Foto Davi Ribeiro/Folhapress

Antes ou depois das aulas, ele visita os restaurantes (desde PFs, o famoso prato-feito, até barraquinhas de espetos) e escreve suas críticas para o blog do Énóis, republicado no blog Prato Firmeza, do site Catraca Livre.

Suas avaliações são objetivas e sem floreios.

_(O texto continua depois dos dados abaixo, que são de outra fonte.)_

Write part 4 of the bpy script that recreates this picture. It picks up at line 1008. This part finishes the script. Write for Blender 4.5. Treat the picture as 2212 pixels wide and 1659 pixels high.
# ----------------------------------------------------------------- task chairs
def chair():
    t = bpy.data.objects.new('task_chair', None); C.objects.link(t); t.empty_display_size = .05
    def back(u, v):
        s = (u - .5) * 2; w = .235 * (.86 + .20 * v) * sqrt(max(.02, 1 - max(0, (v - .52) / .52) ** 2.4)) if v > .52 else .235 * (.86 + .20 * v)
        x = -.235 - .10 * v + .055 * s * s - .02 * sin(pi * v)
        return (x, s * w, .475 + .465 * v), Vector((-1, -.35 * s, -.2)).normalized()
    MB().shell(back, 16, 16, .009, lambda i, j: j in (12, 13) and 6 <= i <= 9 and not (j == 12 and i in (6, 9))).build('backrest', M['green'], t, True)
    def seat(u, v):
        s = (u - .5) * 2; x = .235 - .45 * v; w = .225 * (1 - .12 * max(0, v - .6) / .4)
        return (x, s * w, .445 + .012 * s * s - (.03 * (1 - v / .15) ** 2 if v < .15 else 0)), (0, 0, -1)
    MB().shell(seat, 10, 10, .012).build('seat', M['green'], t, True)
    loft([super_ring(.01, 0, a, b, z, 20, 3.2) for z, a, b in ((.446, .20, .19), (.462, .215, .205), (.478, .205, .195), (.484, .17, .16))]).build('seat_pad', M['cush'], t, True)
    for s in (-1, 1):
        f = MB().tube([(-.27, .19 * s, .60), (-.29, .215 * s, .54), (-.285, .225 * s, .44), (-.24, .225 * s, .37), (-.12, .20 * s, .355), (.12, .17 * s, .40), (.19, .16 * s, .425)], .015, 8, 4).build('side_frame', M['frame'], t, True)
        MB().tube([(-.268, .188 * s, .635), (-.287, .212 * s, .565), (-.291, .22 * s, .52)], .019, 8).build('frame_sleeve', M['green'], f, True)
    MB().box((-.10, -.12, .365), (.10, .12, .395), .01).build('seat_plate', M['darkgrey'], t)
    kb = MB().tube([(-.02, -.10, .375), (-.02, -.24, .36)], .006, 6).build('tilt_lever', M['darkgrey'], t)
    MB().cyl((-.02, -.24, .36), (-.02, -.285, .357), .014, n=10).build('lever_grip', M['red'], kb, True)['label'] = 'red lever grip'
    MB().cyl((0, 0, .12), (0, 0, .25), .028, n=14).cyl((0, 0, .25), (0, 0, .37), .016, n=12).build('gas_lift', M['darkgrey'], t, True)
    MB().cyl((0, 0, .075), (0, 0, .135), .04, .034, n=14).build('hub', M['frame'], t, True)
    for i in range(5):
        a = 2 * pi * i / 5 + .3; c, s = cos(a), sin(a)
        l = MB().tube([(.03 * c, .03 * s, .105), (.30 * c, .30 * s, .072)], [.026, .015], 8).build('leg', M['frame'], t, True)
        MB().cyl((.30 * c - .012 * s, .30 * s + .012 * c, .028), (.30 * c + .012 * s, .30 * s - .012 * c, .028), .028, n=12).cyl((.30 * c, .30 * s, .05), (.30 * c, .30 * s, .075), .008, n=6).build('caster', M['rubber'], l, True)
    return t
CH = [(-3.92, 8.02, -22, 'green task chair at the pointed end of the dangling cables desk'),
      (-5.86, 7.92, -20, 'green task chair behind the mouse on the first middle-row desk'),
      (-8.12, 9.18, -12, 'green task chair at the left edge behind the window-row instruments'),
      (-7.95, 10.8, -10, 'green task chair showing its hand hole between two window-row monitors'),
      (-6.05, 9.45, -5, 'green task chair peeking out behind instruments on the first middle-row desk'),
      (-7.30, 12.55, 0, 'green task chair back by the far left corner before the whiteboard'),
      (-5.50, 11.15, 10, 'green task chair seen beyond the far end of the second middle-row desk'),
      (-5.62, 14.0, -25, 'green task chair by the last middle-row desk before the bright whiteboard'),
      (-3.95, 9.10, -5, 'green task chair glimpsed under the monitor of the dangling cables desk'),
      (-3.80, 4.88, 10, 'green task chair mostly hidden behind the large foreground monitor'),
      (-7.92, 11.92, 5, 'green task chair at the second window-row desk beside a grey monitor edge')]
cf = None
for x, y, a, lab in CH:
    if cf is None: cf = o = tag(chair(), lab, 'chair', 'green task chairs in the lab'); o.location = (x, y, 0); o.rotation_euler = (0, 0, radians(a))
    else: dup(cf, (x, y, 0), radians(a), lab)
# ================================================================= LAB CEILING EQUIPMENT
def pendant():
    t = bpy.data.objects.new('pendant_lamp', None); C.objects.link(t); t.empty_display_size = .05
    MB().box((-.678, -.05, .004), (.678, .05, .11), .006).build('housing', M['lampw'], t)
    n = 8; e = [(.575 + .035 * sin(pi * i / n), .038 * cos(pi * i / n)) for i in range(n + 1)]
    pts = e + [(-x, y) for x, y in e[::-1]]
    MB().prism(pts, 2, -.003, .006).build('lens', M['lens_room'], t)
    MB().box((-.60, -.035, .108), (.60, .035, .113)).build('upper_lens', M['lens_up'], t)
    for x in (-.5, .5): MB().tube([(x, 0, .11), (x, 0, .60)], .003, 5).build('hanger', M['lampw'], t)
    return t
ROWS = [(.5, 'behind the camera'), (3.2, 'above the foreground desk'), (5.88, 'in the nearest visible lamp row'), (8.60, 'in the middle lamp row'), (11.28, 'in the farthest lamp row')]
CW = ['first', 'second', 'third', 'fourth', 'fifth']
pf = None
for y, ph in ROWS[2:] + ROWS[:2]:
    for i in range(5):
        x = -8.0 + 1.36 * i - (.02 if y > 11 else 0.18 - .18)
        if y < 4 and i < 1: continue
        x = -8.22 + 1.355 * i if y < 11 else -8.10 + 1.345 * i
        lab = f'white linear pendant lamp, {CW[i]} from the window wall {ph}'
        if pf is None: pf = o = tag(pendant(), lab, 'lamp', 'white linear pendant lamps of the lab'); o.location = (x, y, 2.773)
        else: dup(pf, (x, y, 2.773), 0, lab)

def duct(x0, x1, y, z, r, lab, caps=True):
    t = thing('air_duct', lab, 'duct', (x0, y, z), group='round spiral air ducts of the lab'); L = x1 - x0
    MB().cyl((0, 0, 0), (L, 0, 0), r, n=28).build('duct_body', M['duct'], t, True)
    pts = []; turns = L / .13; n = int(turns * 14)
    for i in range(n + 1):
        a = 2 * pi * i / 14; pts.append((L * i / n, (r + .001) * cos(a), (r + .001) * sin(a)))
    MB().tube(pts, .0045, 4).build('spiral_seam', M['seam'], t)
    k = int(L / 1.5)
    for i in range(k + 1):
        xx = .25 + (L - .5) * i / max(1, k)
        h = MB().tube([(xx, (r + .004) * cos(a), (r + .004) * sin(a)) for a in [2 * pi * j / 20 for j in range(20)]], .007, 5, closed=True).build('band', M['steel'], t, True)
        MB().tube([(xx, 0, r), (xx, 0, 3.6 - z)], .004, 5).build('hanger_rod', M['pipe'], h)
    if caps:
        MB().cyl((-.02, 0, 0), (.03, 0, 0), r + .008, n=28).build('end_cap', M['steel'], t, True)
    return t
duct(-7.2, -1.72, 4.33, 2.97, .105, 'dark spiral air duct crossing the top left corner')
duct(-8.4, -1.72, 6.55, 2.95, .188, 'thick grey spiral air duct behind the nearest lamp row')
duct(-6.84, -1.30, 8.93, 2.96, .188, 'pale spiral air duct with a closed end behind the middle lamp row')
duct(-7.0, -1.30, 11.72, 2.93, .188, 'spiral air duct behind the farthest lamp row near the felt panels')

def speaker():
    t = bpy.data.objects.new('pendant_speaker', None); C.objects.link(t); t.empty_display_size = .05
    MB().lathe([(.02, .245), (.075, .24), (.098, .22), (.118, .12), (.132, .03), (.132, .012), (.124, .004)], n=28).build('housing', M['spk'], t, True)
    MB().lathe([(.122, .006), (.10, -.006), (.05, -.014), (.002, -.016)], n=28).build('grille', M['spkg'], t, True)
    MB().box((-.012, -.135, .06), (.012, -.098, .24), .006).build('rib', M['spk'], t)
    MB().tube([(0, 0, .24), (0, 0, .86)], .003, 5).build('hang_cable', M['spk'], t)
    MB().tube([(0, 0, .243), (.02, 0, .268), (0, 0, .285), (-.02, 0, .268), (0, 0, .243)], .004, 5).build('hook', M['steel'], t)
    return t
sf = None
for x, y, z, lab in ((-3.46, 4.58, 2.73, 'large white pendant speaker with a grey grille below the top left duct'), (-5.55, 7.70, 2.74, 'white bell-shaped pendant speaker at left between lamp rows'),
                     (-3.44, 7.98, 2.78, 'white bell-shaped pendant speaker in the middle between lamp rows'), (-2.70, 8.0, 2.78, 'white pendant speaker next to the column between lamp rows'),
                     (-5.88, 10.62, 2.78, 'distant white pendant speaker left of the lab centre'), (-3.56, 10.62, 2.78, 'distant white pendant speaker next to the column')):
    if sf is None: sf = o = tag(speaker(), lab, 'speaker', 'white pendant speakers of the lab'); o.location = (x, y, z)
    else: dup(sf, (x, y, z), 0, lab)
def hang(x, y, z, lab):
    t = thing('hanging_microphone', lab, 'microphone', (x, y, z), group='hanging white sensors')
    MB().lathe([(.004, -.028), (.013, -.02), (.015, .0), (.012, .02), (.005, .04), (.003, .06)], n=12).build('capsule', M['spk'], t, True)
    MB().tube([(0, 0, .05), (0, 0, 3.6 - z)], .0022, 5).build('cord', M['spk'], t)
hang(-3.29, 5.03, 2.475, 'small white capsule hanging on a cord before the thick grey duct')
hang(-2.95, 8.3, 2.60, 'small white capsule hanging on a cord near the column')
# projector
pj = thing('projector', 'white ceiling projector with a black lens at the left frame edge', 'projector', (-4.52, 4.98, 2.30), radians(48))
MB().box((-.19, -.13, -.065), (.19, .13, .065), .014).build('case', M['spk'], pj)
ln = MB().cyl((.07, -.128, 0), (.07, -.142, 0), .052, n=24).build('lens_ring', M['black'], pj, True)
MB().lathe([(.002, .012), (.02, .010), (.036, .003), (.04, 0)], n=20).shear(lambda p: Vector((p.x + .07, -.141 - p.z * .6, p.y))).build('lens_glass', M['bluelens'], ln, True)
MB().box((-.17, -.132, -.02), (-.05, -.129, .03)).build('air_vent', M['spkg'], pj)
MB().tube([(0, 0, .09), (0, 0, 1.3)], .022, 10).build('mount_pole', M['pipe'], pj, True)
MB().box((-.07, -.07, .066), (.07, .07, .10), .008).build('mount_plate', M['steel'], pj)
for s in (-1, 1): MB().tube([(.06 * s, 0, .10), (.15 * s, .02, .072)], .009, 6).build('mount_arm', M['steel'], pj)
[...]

Sobre o Rodo Açaí, lanchonete do Capão Redondo, atestou: "Você sempre encontra um garçom diferente por lá, mas como todos carregam a mesma cara mal-humorada, quase não se percebe a diferença". Já a respeito das porções do Feijão de Corda, no Jardim São Luís (também zona sul), declarou: "Que me perdoem os pratos minimalistas, mas quantidade é fundamental!".

Matheus, que mora com os pais no Parque Santo Antônio (zona sul), pensa em continuar como jornalista de comida por um tempo.Tem, contudo, um peixe maior no horizonte: "Quando decidi focar na gastronomia, valorizava muito o título de chef e queria me especializar em cozinha internacional. Hoje quero ser cozinheiro e trabalhar com pratos brasileiros". De preferência num restaurante próprio, na periferia. Mas são planos a longo prazo.

Por hora, está a fim de aprender com os mestres: "Quero estagiar em algum lugar. O D.O.M. seria um sonho". O 6º melhor restaurante do mundo, segundo a revista britânica "Restaurant", inspira. "Não é porque está do outro lado da cidade que não podemos valorizar. A ideia é espalhar comida boa, não separar as regiões."